▸ WRITTEN TASK
Reproduce exactly the run of lines from the one containing "Reconstruct this image" through the one containing "scene.camera = cam_o". Pictures do not belong in the copy.

○ ○ ○ ○ ○

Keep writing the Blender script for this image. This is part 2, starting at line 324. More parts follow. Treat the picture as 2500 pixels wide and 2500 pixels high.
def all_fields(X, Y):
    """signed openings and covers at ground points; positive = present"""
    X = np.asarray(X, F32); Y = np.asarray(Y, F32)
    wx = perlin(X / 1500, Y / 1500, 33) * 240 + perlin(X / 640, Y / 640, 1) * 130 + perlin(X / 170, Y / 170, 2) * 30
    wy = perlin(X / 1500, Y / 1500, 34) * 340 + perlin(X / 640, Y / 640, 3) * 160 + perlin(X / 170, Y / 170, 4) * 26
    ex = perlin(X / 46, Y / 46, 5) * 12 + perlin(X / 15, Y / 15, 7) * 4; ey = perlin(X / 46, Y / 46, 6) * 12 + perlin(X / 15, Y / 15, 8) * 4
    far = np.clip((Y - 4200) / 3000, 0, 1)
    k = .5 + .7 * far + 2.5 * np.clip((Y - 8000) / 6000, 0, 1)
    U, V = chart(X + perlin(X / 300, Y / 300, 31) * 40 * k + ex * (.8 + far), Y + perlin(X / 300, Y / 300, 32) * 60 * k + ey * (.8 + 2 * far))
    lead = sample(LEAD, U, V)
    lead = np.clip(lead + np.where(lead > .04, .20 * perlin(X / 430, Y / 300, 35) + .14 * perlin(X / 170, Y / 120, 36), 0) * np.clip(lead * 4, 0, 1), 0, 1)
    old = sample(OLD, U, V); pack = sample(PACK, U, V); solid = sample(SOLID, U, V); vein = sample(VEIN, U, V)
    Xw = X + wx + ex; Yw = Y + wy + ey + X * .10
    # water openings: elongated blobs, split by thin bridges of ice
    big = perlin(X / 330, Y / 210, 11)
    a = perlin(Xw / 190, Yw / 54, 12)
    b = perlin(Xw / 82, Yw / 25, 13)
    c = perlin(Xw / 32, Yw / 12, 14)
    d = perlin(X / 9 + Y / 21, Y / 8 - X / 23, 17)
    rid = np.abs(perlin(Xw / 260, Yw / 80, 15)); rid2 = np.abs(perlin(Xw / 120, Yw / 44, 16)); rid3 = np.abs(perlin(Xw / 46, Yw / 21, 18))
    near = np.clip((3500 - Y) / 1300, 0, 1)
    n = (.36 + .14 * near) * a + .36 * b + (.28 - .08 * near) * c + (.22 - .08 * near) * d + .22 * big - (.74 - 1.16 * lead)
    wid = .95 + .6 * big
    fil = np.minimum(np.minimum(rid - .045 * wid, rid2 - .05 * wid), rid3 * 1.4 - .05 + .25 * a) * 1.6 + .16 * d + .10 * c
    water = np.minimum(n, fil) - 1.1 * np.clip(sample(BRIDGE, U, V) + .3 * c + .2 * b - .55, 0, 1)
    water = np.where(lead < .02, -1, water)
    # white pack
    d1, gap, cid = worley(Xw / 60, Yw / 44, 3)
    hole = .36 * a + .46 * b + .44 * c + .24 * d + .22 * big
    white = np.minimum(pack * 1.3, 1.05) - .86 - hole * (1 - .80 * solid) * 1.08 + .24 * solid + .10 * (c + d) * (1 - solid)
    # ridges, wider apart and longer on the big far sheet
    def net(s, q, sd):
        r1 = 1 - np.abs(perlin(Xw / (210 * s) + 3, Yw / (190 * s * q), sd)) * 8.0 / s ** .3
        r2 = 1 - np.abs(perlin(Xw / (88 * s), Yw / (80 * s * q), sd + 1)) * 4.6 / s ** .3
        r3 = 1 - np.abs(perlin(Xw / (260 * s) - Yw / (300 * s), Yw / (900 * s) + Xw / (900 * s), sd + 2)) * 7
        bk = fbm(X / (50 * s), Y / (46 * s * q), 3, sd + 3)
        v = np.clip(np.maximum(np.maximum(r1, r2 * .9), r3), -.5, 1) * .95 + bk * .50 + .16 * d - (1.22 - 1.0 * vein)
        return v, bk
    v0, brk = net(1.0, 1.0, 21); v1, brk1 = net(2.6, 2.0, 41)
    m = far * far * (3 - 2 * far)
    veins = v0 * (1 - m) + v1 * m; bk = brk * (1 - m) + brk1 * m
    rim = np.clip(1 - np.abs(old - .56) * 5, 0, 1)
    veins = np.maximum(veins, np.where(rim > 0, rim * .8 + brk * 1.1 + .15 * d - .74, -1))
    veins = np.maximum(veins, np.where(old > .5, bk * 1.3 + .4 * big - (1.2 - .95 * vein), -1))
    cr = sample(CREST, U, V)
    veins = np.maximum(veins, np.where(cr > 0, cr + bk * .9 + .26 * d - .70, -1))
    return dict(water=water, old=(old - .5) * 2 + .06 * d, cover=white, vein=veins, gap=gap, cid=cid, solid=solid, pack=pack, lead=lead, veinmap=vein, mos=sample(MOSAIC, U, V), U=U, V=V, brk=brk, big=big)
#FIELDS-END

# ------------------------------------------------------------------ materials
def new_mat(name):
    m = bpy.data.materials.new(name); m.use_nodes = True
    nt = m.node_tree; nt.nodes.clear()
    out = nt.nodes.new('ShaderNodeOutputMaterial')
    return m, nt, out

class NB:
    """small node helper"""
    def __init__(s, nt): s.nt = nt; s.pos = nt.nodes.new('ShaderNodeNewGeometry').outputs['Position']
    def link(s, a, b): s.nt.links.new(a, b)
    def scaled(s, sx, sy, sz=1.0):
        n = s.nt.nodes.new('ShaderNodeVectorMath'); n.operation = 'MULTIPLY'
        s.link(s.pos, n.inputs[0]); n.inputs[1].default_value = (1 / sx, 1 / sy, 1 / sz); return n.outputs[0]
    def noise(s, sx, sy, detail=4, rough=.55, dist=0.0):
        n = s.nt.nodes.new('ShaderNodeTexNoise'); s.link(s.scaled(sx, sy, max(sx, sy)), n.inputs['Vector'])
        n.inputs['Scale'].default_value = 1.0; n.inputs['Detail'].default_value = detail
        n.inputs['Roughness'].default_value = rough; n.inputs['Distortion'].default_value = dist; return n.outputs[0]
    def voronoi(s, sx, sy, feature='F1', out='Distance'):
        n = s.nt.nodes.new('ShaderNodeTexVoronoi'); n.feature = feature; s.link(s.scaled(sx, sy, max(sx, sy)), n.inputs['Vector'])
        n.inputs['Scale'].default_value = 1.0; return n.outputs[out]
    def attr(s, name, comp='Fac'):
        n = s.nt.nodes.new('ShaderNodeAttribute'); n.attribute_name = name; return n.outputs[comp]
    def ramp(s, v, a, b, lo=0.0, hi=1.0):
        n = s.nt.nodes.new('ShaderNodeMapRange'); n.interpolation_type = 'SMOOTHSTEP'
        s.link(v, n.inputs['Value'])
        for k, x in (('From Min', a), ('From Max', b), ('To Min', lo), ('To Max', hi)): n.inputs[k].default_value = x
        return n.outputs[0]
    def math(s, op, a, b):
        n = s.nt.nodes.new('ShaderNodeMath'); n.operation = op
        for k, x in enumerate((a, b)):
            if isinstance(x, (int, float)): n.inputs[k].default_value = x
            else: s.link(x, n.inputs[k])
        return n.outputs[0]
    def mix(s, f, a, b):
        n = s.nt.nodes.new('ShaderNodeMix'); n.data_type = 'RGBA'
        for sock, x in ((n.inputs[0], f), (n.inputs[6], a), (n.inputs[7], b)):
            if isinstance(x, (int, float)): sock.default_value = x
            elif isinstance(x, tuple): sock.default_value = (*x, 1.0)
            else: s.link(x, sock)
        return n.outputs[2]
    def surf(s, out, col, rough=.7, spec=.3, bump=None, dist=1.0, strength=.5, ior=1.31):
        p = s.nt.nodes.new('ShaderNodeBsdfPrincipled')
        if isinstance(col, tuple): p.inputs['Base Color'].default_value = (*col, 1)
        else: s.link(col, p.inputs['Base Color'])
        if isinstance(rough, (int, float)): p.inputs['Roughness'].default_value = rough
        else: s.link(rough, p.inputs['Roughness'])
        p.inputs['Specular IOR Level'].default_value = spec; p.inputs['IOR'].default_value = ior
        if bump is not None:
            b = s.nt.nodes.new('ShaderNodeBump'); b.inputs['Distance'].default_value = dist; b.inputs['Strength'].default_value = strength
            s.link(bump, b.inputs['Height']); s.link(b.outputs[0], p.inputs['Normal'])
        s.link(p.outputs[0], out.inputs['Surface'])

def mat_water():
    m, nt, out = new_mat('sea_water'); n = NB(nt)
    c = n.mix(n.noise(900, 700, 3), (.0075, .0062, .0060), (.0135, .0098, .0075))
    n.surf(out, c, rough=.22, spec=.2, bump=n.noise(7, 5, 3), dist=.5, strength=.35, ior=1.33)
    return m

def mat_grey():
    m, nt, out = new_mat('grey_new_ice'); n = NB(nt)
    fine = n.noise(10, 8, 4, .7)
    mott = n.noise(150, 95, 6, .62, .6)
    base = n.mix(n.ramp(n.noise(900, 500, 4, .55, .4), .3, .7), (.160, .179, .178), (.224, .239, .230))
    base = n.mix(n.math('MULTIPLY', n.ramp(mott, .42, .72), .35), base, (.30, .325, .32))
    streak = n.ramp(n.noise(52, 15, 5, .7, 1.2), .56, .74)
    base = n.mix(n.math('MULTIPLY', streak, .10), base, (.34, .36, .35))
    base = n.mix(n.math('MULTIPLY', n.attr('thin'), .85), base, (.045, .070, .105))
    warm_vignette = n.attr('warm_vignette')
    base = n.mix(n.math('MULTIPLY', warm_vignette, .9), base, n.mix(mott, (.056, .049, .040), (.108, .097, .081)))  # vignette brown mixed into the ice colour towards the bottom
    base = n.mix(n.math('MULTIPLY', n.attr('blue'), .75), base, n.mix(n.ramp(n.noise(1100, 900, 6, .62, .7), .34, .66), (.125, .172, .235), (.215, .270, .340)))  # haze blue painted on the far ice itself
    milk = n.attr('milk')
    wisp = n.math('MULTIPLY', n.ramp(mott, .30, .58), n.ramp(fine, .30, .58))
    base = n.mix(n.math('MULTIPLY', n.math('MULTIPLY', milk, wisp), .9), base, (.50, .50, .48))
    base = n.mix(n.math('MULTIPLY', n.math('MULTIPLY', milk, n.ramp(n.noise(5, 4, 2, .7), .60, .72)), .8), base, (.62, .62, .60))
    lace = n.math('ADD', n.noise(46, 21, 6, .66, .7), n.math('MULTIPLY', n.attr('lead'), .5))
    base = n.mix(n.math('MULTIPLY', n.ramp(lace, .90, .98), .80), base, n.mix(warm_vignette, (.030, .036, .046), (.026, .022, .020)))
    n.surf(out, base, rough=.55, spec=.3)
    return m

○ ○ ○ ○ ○

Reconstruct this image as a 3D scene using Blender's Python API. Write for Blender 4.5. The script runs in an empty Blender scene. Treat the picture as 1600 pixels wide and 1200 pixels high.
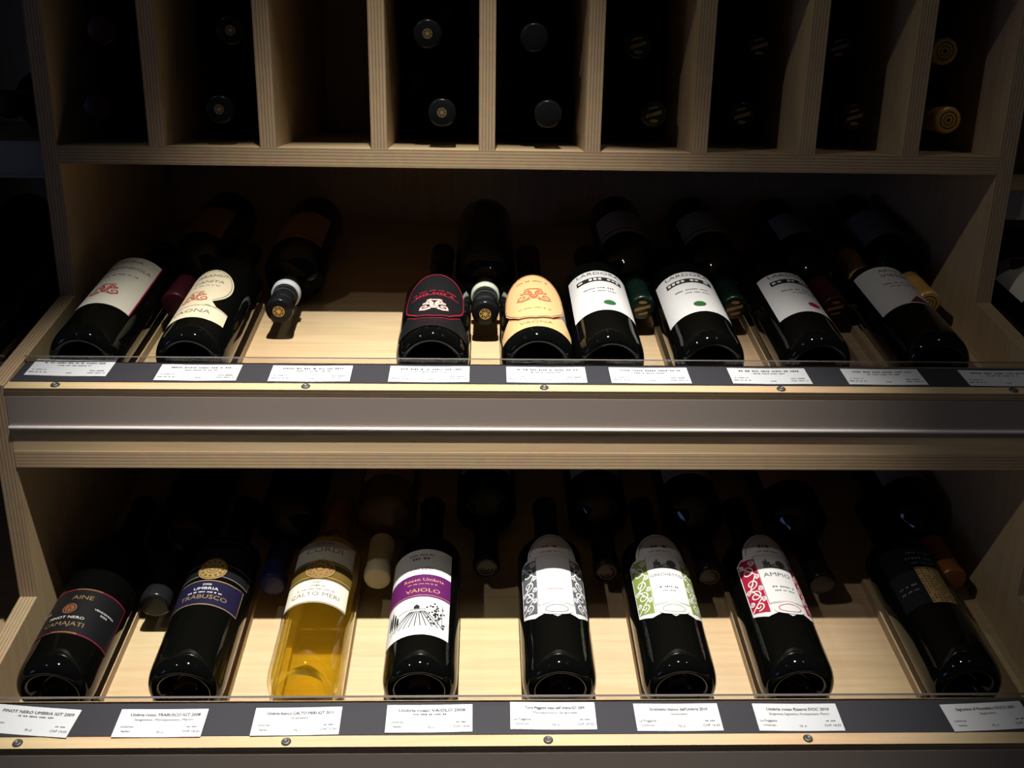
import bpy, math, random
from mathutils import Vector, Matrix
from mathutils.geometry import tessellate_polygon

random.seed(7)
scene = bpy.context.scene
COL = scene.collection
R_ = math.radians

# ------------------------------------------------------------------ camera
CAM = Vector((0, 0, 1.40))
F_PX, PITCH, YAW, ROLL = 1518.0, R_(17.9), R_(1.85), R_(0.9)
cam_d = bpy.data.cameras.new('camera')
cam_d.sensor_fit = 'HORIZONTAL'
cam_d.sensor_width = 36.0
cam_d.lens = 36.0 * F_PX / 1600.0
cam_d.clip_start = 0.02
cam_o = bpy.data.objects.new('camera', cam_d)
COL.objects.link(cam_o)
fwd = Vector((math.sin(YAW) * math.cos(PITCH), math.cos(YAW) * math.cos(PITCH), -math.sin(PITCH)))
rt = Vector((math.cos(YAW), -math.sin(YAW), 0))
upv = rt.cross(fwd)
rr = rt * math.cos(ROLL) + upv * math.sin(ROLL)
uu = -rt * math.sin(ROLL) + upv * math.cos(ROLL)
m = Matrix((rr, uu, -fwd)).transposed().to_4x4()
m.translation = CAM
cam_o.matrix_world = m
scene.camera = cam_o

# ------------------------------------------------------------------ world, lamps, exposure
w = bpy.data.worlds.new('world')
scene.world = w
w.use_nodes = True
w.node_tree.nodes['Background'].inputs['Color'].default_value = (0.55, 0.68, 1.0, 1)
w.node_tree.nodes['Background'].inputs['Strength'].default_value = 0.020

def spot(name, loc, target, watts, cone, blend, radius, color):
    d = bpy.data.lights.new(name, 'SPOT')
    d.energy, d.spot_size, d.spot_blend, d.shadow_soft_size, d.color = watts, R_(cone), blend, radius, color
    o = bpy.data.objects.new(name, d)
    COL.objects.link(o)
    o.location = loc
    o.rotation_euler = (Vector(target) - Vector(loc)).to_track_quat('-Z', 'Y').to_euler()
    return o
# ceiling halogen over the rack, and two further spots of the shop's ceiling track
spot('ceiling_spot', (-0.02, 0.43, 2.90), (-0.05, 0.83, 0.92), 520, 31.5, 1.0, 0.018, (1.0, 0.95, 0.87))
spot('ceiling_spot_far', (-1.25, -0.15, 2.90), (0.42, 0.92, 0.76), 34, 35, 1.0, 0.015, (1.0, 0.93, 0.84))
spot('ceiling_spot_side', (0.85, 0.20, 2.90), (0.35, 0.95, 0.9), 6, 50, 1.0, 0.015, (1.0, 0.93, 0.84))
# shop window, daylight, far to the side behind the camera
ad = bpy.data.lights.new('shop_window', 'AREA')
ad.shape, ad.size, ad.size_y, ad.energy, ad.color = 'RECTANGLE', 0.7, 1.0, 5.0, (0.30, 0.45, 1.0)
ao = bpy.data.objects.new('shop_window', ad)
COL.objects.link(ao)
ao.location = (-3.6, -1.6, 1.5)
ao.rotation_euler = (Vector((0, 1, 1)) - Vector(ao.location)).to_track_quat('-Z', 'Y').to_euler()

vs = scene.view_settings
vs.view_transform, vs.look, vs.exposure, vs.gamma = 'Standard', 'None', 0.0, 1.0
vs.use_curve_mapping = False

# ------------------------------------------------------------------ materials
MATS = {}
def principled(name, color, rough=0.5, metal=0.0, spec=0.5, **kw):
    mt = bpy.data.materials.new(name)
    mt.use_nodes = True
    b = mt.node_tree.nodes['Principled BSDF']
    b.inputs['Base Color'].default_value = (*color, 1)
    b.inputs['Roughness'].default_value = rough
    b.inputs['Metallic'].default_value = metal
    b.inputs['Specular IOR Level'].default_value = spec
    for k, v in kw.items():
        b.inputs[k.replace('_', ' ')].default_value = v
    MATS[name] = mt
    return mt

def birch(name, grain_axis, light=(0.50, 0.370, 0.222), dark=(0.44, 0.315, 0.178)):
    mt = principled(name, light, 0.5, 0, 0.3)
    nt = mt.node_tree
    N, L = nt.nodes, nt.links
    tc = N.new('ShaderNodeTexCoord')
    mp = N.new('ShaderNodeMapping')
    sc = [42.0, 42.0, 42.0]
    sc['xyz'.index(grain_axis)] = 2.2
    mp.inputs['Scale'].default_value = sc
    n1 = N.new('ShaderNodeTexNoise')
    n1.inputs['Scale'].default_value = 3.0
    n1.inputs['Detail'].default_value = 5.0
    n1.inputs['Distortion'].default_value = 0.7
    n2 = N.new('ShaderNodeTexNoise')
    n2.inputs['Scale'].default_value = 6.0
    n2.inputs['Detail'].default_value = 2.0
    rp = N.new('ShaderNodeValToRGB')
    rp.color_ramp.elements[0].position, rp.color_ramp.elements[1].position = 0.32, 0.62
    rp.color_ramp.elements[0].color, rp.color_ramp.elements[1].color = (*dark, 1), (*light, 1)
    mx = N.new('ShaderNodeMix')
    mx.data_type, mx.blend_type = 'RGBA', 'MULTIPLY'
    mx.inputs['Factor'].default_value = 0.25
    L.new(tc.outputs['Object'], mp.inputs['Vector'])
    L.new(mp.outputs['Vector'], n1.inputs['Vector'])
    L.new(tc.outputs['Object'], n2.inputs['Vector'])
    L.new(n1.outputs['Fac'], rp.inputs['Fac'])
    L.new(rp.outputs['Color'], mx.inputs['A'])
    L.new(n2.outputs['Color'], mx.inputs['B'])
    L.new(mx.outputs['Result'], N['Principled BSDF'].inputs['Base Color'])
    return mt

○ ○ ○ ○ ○

▸ SOLUTION
Reconstruct this image as a 3D scene using Blender's Python API. Write for Blender 4.5. The script runs in an empty Blender scene. Treat the picture as 1600 pixels wide and 1200 pixels high.
import bpy, math, random
from mathutils import Vector, Matrix
from mathutils.geometry import tessellate_polygon

random.seed(7)
scene = bpy.context.scene
COL = scene.collection
R_ = math.radians

# ------------------------------------------------------------------ camera
CAM = Vector((0, 0, 1.40))
F_PX, PITCH, YAW, ROLL = 1518.0, R_(17.9), R_(1.85), R_(0.9)
cam_d = bpy.data.cameras.new('camera')
cam_d.sensor_fit = 'HORIZONTAL'
cam_d.sensor_width = 36.0
cam_d.lens = 36.0 * F_PX / 1600.0
cam_d.clip_start = 0.02
cam_o = bpy.data.objects.new('camera', cam_d)
COL.objects.link(cam_o)
fwd = Vector((math.sin(YAW) * math.cos(PITCH), math.cos(YAW) * math.cos(PITCH), -math.sin(PITCH)))
rt = Vector((math.cos(YAW), -math.sin(YAW), 0))
upv = rt.cross(fwd)
rr = rt * math.cos(ROLL) + upv * math.sin(ROLL)
uu = -rt * math.sin(ROLL) + upv * math.cos(ROLL)
m = Matrix((rr, uu, -fwd)).transposed().to_4x4()
m.translation = CAM
cam_o.matrix_world = m
scene.camera = cam_o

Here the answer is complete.